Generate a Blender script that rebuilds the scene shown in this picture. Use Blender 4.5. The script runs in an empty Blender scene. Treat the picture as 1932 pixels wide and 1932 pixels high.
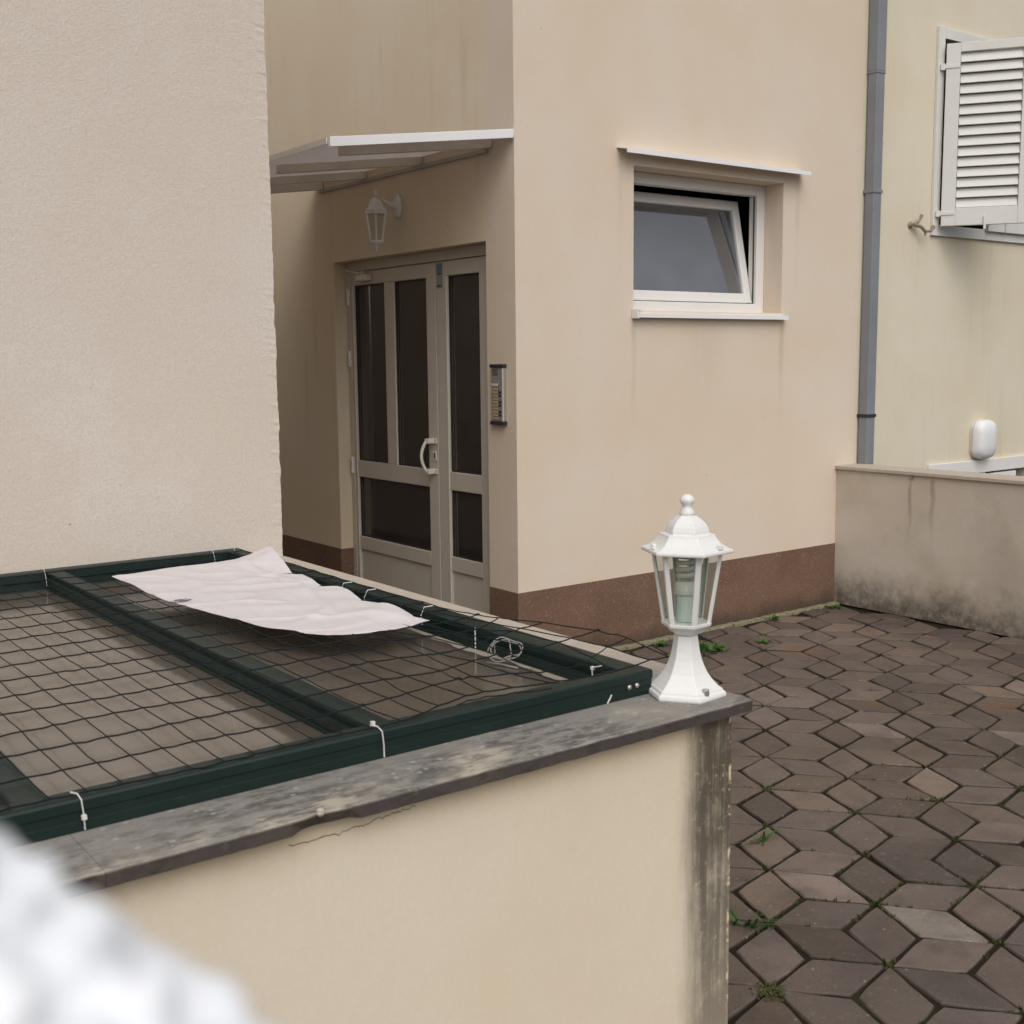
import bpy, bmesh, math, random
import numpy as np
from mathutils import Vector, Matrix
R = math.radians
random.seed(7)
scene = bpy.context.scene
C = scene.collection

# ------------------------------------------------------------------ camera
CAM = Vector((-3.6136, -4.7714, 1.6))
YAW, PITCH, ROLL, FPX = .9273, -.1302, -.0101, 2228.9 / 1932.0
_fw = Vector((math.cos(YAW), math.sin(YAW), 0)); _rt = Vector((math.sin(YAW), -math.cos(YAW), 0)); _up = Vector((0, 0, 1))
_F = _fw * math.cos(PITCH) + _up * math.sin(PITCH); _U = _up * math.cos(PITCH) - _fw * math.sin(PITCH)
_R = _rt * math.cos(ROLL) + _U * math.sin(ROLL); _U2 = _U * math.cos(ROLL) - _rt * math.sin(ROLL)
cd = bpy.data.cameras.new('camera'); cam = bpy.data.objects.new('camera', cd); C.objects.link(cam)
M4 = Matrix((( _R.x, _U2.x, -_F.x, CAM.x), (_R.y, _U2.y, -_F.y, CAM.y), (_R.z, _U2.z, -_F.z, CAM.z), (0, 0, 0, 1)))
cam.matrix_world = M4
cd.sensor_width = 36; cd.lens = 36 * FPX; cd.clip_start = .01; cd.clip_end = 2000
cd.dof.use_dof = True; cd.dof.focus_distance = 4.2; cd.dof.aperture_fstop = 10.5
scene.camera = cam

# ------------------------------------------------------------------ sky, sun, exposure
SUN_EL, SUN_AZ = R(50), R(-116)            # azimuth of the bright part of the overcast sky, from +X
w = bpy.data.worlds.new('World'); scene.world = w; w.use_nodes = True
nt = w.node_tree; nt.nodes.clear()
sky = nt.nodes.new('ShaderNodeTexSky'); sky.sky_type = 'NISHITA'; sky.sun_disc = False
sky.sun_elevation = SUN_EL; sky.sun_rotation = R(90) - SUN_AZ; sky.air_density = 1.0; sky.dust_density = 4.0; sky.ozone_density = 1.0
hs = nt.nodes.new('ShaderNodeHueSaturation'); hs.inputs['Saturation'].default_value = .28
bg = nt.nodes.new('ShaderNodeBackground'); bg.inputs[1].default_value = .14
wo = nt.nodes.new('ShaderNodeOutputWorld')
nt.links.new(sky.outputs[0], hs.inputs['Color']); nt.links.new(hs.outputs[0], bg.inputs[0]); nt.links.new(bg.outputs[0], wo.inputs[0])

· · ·

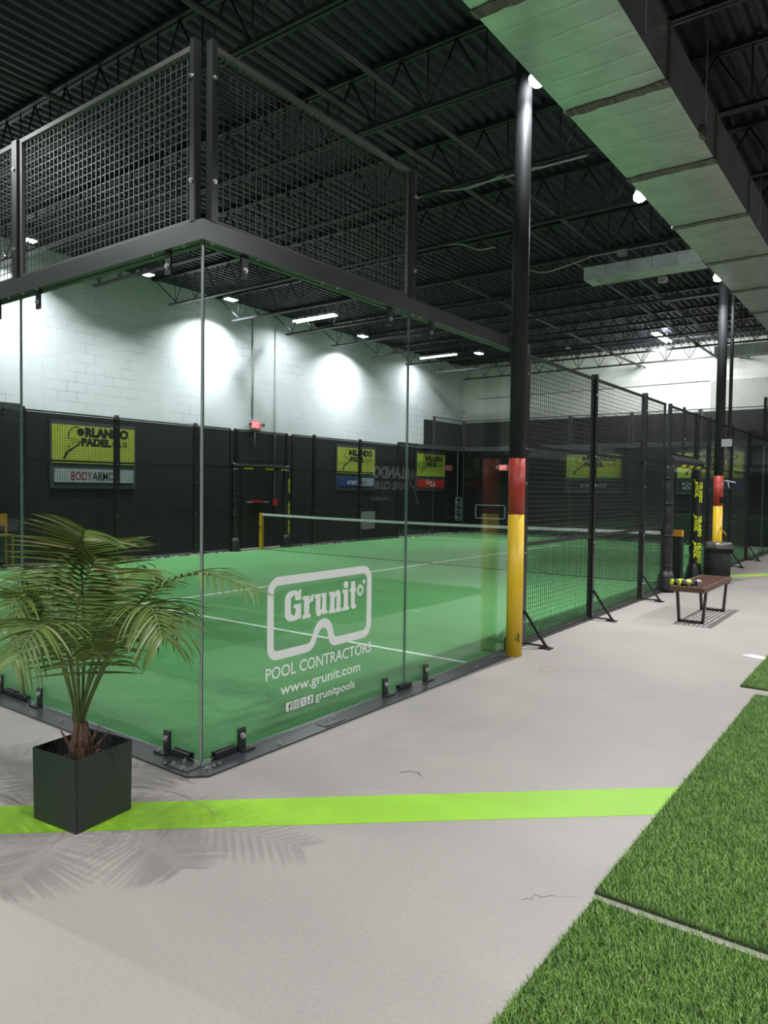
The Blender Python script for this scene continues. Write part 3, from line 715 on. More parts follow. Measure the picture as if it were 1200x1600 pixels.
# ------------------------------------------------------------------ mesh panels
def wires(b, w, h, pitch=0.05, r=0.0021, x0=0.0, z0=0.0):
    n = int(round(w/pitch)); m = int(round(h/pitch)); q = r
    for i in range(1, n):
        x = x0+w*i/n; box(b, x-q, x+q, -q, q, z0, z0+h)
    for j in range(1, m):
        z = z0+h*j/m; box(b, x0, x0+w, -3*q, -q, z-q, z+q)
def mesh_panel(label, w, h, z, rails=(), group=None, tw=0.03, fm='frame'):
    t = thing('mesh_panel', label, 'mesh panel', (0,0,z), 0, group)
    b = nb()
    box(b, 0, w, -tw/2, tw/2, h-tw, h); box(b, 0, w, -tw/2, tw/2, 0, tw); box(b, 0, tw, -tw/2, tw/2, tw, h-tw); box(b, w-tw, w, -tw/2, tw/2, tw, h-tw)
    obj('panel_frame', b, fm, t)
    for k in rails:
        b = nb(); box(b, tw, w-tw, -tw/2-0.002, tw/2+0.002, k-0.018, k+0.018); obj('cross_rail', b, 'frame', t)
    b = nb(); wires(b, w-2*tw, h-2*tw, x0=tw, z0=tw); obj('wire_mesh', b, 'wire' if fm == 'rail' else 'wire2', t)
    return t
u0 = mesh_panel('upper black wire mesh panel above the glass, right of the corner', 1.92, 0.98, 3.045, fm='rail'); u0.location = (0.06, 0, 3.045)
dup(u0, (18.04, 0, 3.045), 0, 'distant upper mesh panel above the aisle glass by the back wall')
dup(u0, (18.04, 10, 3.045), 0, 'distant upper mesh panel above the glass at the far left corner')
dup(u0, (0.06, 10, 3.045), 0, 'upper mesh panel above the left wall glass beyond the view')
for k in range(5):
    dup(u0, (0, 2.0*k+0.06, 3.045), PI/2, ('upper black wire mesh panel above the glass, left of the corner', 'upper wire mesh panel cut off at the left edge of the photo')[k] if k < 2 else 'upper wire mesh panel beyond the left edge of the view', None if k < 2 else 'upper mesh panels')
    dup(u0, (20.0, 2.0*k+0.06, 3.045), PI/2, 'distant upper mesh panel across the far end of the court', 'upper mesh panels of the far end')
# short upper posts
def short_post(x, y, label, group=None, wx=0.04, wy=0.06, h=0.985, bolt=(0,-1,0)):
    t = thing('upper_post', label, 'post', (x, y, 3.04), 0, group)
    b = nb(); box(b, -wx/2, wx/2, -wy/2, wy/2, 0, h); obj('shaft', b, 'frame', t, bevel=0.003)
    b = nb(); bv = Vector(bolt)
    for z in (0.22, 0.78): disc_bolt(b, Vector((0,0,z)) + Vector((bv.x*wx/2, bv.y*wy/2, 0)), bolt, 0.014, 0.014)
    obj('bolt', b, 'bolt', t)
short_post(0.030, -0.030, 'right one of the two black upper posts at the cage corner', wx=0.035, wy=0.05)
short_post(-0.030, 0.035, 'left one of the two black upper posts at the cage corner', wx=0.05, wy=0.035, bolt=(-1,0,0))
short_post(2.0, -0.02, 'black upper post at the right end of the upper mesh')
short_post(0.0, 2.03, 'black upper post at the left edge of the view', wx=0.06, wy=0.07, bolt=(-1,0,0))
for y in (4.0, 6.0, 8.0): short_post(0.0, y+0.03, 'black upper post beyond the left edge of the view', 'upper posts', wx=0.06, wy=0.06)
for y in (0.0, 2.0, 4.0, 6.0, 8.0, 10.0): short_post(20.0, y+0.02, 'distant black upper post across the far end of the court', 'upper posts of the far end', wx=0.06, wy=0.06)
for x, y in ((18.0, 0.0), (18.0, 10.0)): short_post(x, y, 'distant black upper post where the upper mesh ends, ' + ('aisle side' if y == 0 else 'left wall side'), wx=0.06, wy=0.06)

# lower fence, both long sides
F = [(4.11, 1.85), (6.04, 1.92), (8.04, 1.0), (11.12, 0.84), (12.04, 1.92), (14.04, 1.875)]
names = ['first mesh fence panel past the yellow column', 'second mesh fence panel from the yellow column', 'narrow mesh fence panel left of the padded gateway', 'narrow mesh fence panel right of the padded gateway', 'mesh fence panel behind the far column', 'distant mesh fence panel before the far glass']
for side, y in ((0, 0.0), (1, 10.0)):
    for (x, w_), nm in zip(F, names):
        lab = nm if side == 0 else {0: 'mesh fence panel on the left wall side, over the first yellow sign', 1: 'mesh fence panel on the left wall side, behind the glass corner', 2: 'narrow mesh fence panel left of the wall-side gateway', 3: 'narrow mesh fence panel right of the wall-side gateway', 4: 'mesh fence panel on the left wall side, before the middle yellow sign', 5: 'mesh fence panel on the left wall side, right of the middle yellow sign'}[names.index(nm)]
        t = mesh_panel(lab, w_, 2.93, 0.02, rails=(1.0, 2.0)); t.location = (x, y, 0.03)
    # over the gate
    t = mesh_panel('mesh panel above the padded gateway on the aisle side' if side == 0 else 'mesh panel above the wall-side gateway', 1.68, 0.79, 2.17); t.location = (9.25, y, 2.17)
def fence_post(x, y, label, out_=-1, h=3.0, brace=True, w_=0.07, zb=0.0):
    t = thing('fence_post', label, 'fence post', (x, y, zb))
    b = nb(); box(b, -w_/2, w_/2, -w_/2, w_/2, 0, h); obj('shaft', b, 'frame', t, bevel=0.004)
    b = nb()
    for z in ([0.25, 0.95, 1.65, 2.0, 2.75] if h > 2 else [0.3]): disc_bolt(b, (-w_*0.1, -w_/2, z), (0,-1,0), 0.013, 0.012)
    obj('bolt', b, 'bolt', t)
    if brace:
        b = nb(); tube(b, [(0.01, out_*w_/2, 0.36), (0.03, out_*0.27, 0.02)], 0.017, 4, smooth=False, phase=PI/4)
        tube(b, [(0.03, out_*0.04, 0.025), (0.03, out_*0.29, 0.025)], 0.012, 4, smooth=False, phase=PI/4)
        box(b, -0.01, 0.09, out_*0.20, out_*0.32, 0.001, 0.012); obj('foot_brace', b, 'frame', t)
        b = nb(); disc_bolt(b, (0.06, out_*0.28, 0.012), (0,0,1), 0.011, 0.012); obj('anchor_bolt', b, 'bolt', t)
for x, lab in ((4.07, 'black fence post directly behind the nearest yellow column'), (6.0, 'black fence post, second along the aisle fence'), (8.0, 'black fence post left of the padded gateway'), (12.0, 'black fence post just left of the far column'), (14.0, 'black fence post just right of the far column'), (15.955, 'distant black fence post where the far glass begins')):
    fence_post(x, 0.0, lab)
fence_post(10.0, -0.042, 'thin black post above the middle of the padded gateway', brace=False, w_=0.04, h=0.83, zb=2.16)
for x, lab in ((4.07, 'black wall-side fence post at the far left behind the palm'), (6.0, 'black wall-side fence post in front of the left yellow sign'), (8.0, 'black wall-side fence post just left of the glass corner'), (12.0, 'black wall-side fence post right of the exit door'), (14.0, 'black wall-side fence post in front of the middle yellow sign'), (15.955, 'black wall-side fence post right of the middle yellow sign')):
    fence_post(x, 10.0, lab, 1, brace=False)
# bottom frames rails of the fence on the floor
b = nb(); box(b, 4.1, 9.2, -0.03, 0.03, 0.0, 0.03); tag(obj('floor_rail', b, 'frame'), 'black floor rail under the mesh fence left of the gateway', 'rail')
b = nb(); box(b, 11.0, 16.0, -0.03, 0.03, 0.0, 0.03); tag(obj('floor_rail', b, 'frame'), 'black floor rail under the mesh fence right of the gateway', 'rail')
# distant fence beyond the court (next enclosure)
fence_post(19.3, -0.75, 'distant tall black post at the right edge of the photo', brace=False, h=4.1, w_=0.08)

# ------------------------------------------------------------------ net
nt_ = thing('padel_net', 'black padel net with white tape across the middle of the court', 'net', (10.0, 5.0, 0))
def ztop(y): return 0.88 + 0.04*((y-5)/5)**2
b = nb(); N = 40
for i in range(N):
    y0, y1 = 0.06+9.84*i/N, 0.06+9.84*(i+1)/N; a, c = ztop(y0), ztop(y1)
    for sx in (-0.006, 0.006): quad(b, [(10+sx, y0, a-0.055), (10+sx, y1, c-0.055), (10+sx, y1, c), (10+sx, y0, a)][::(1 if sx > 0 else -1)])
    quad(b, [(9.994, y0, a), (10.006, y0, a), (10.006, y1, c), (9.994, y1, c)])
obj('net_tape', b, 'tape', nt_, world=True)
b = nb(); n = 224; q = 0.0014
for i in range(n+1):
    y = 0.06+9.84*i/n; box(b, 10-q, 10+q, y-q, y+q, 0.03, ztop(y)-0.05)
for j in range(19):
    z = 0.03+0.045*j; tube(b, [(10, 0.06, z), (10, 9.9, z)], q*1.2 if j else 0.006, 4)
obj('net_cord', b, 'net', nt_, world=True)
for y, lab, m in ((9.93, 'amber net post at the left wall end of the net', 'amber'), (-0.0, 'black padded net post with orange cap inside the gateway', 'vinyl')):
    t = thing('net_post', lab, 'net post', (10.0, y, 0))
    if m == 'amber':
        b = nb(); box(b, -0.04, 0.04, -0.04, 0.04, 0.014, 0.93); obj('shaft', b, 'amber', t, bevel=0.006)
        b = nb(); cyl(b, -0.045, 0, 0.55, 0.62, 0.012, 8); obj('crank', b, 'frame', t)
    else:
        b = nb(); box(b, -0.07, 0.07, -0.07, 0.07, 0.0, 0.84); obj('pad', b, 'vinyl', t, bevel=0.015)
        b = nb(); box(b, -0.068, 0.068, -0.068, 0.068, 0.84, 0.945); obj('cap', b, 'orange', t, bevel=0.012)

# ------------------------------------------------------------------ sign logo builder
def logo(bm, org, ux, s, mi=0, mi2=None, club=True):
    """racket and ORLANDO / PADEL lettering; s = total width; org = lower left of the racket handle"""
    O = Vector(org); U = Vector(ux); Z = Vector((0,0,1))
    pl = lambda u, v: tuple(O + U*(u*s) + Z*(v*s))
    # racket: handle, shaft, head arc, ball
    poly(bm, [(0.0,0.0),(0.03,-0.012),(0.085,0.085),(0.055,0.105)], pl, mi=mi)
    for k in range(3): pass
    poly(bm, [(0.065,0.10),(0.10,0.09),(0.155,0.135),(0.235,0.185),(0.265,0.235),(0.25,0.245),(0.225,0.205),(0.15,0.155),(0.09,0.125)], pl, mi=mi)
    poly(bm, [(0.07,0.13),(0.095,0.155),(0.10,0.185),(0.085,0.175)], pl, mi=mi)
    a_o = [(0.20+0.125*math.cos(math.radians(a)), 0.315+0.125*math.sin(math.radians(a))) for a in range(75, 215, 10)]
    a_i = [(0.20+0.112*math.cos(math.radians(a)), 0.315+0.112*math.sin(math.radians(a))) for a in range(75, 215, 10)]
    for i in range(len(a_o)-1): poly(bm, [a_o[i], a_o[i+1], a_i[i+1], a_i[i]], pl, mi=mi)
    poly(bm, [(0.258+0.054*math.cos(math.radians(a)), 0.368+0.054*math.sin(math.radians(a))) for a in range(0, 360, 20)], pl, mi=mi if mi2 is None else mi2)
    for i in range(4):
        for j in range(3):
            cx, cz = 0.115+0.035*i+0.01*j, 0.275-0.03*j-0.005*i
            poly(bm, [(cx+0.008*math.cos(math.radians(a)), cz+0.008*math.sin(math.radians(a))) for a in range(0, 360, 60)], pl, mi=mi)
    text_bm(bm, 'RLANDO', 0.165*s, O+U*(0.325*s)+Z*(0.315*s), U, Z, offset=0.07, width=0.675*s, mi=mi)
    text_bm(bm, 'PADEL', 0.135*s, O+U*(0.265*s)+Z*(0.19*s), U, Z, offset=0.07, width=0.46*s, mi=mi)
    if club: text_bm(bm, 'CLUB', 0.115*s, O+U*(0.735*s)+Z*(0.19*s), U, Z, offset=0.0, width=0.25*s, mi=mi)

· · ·

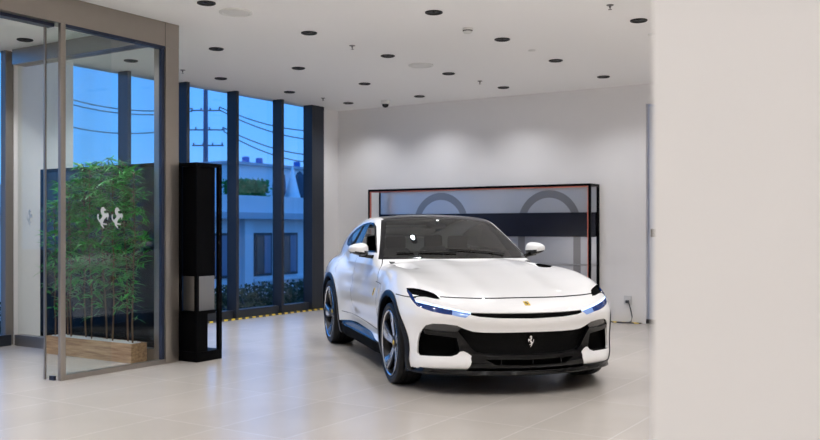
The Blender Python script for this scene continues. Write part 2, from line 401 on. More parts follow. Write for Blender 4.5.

· · ·

Repeat exactly, and only, the entries from the line with "Generate a Blender" through the line with "C = scene.collection". Pictures are skipped.

SOLUTION ▸
Generate a Blender script that rebuilds the scene shown in this picture. Use Blender 4.5. The script runs in an empty Blender scene. Treat the picture as 1932 pixels wide and 1932 pixels high.
import bpy, bmesh, math, random
import numpy as np
from mathutils import Vector, Matrix
R = math.radians
random.seed(7)
scene = bpy.context.scene
C = scene.collection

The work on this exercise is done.